退去費用について賃貸借契約書での定めがある場合、それに従って処理されることになります。

特約で定められている事が多いため、きちんと確認するようにしましょう

【症状別】網戸の破損・不具合についての費用負担の可否 

ものをぶつけてしまった等で網戸の枠を壊してしまった場合

■費用負担の有無
網戸の枠を壊してしまった場合の修繕費用については、借主の負担となる可能性は非常に高い
■根拠
網戸の枠を壊した場合には、故意・過失に関わらず通常の使用を超えた損耗として借主の負担となる可能性は高いです。
■修繕費用と費用の目安
○修繕費用
網戸の交換
○費用の目安
10,000円〜30,000円/枚
網戸は規定のサイズがないため、サイズ指定で特注品となるが一般的です。
■費用を抑える方法
故意・過失に関わらず、入居中に割ってしまったことは責めに帰すべき事由になるので修繕費用の負担は避けられません
しかし、網戸の交換費用を全額負担しなければならないかと言われれば、そうだとも言い切れません。
というのも、
原状回復のトラブルとガイドラインによると、網戸も年々価値が減っていると考えて良いとされています。
つまり、壊した網戸の交換費用については、古い状態の網戸の価値分を負担すればよく、交換するの網戸の新品の値段まで負担するのは過剰な負担であるということです。
ただし、仮に価値が1円だとしても、割ってしまったことは責めに帰す事由です。
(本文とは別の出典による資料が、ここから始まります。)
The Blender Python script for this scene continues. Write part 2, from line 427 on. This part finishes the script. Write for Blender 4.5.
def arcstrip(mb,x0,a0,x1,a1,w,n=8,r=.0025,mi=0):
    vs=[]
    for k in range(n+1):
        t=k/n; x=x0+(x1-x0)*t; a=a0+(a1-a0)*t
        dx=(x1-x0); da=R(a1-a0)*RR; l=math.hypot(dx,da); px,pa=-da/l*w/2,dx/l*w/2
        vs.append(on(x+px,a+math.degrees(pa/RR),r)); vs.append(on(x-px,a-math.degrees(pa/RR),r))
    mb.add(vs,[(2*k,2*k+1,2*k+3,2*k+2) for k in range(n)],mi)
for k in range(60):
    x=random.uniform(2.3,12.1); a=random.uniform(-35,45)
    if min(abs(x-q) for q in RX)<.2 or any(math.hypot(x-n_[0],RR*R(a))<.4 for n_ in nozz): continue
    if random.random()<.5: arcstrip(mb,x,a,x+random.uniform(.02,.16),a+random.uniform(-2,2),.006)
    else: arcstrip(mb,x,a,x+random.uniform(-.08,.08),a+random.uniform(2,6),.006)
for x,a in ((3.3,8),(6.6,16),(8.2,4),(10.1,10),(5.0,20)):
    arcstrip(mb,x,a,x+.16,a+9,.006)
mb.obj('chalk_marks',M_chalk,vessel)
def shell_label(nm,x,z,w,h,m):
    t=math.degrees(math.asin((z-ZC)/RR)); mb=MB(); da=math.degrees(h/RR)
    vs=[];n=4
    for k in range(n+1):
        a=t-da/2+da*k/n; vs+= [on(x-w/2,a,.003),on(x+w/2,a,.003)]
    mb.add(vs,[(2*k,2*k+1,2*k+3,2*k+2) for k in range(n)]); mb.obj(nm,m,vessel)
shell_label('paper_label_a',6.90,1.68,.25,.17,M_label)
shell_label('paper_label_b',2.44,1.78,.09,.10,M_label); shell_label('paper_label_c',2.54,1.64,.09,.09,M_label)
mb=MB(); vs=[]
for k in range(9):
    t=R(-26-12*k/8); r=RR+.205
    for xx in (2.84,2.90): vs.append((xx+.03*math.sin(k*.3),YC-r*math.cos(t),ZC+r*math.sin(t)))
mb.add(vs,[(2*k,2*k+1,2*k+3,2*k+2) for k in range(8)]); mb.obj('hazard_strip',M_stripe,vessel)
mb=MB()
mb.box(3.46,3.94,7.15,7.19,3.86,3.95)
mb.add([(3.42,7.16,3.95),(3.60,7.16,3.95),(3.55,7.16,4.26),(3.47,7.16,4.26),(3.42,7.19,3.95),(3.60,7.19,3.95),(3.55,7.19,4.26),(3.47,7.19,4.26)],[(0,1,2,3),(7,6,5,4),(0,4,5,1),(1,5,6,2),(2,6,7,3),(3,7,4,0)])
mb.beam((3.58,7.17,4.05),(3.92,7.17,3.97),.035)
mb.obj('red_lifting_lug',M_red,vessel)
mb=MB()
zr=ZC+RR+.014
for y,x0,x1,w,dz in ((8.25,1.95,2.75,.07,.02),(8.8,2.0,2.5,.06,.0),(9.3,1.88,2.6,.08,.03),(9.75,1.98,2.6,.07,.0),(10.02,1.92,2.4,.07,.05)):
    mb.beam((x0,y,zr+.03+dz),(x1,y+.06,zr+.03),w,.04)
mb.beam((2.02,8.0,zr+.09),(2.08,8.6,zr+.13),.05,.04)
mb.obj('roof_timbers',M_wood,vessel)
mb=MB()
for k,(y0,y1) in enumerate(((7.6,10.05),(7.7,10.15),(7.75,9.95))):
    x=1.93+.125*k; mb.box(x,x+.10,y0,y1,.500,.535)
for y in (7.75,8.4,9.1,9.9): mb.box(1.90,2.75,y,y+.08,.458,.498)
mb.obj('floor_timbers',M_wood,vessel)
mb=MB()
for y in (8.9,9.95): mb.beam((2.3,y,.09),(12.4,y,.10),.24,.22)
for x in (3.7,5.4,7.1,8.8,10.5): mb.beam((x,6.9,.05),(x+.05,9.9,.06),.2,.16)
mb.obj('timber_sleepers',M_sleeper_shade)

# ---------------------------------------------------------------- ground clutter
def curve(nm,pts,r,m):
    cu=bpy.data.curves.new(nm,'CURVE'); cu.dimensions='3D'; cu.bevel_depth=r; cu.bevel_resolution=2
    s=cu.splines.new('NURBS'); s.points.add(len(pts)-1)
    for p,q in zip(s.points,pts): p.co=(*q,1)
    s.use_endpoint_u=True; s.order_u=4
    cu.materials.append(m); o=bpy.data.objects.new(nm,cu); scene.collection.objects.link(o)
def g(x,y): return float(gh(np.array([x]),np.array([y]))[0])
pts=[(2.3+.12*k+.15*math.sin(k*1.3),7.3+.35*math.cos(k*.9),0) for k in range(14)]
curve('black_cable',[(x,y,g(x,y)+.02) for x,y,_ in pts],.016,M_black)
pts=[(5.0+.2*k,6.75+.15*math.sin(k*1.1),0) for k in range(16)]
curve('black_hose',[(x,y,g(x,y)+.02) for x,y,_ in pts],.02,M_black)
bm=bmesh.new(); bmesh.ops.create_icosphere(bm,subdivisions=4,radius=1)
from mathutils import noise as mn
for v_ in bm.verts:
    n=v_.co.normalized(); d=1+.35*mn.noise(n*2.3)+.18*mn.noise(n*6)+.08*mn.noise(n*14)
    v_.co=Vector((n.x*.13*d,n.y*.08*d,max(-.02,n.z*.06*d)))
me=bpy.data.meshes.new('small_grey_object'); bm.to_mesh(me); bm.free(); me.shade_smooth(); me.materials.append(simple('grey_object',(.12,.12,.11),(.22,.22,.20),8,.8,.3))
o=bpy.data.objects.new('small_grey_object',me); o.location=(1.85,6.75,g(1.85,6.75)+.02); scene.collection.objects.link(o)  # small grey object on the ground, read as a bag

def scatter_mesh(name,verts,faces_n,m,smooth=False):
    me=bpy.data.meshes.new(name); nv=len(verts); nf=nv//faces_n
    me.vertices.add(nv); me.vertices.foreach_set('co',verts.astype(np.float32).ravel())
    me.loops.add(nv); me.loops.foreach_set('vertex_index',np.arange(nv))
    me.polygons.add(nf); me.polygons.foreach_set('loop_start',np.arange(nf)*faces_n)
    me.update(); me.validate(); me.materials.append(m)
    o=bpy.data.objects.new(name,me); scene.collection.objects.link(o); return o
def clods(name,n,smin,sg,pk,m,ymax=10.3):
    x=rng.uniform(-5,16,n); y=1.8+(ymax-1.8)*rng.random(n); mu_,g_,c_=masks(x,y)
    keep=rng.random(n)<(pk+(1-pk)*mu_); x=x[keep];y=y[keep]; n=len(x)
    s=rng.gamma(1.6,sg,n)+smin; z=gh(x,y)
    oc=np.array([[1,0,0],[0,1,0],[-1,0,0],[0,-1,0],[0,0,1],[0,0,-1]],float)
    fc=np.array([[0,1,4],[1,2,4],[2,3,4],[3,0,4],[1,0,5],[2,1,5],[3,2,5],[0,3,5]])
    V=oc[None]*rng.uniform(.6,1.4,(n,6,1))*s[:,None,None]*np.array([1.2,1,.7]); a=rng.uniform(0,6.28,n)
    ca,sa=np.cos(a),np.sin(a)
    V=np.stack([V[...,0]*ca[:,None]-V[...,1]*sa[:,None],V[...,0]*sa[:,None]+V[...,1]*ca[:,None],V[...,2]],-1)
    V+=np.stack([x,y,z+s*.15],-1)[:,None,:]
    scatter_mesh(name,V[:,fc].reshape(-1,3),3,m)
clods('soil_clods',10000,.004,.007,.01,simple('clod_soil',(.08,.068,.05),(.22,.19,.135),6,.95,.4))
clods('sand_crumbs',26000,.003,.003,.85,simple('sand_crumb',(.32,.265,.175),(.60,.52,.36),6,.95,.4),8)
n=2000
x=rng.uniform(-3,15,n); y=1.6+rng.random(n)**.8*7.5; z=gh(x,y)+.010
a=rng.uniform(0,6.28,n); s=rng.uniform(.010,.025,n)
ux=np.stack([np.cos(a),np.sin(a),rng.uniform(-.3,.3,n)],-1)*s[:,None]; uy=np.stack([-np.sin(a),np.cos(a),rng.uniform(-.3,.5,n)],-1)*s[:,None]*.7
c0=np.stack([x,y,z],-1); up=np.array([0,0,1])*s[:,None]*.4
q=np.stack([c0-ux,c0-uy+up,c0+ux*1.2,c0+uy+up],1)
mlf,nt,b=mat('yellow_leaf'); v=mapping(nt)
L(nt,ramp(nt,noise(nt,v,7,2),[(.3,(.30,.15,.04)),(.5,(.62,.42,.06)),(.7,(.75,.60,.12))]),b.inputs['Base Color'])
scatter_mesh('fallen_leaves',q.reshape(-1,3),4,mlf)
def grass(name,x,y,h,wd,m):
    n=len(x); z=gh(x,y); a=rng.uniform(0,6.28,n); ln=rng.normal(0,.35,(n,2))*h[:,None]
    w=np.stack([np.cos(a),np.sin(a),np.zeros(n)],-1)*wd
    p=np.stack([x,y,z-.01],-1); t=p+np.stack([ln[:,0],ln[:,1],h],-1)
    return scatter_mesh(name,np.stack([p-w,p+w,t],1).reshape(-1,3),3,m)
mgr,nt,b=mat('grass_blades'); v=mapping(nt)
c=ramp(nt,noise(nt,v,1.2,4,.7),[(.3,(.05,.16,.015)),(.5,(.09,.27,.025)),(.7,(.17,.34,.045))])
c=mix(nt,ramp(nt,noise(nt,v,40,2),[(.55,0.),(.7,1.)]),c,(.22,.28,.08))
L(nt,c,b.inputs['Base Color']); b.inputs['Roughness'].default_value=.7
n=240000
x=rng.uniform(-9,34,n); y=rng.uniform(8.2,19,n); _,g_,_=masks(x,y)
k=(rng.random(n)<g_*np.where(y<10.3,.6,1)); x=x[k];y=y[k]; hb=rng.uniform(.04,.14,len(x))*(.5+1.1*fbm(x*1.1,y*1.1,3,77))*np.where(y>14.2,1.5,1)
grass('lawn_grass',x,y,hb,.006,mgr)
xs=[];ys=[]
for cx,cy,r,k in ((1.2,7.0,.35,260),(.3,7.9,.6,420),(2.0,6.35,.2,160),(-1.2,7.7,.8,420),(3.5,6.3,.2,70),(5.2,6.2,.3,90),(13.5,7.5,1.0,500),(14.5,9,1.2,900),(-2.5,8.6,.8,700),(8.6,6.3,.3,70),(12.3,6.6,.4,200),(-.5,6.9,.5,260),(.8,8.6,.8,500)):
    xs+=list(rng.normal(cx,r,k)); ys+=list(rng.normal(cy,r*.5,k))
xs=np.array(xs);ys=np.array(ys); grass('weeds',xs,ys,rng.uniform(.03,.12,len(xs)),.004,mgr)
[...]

人件費や工事費については負担する事になる可能性は十分にあります。
実際の費用負担については、協議して決めるしかないです。
そして、最終的に納得できなければ、訴訟という形で解決をするしかないでしょう。
※本サイトでは網戸については”建物に固着して一体不可分なもの”として、窓ガラスの耐用年数=建物の耐用年数と解釈しております。

網戸の滑車が劣化して網戸が動かない、固い

■費用負担の有無
網戸の滑車が劣化して網戸が動かない、固い場合に対する修繕費用は、借主の負担となる可能性は非常に低い
■根拠
自然劣化・通常損耗に該当すると考えれる場合、賃借人の負担に責任はないと考えられる
網戸が動かない場合の多くは網戸の下についているコマが劣化して、経年劣化で回転しなくなっている事が多いです。

地震等でサッシが歪んで網戸の開閉が非常に固い

■費用負担の有無
地震等の自然災害による網戸やサッシの歪みに対する修繕費用については、借主の負担となる可能性は非常に低い
■根拠
自然災害による損傷であり、賃借人の責任はないと考えられる。
■知っておきたいポイント
○退去の前に事前連絡を入れておいた方が吉
多くの契約書では、自然災害等によって建物の設備が壊れた際には、管理会社や大家さんに報告するようにと定められていることが多いです。
立ち会いの際ではなく事前に連絡し状況の説明を行っておくことで、予めお互いに認識しておくことでトラブルになる可能性はぐんと下がるでしょう。
この記事を見られた時点で「既に時間が経過している…」という場合もあると思いますが、管理会社の社員も人間ですので、きちんと状況を説明すれば理解して退去費用算出の際に加味してもらえることも多いです。